Each simple node has exactly one approver.

Complex nodes contain multiple child nodes.

Countersign nodes activate all child nodes; the node completes when all children are approved.

Serial nodes allow children to be approved left‑to‑right; the node completes after the last child.

The outermost node of any workflow is a serial node whose completion marks the workflow’s end.

Level 3

The boss asked for parallel nodes, where any one approver’s success completes the node. I added a new state Skip and defined its behavior.

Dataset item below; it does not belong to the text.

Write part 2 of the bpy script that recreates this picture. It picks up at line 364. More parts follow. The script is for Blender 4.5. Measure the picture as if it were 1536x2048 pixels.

When a parallel node’s child is not in (Ready, Waiting), sibling nodes and their descendants become Skip .

Level 4

The boss wanted nested nodes (e.g., a countersign node containing a parallel node, which in turn contains a complex node). The tree structure already supports unlimited nesting.

Level 5

To support conditional branching based on form data, I introduced a conditional node that behaves like a parallel node but only activates children whose conditions are satisfied.

Level 6

I expanded simple nodes into three types: hard‑coded approver, approver read from the form, and approver derived from a mapping function (e.g., get_manager("Qian") → Li ).

Level 7

I added a reject‑to‑origin feature, allowing only Ready nodes to reject, which resets the workflow to the start.

Level 8

Rejecting to the previous approver required traversing the potentially infinite nested tree to locate the last approver; I finally implemented this logic.

Level 9

For arbitrary‑node rejection, I repeatedly reject to the previous level until a Ready node containing the target appears.

Level 10

I added a time‑limit to ordinary nodes; if the limit expires without approval, the node shows as timed‑out.

Level 11

Proxy functionality was added by creating a parallel parent node and a sibling proxy node, allowing both the original approver and the proxy to approve; proxies can be nested indefinitely.

Level 12

Canceling a proxy is simply the inverse operation; it is prohibited if the proxy has already approved.

Level 13

Pre‑ and post‑conditions were added to each node, requiring the pre‑condition to be satisfied before entry and the post‑condition before completion, significantly increasing code complexity.

Level 14

I introduced a progress metric that calculates the percentage of a running workflow by comparing the distance from the leftmost node to the rightmost Ready node against the total width of the tree.

Level 15

Finally, each node can attach two scripts: one executed when the node starts approval and another when it finishes, completing the feature set.

After years of development, the system was sold to several securities firms, and I moved on to other opportunities.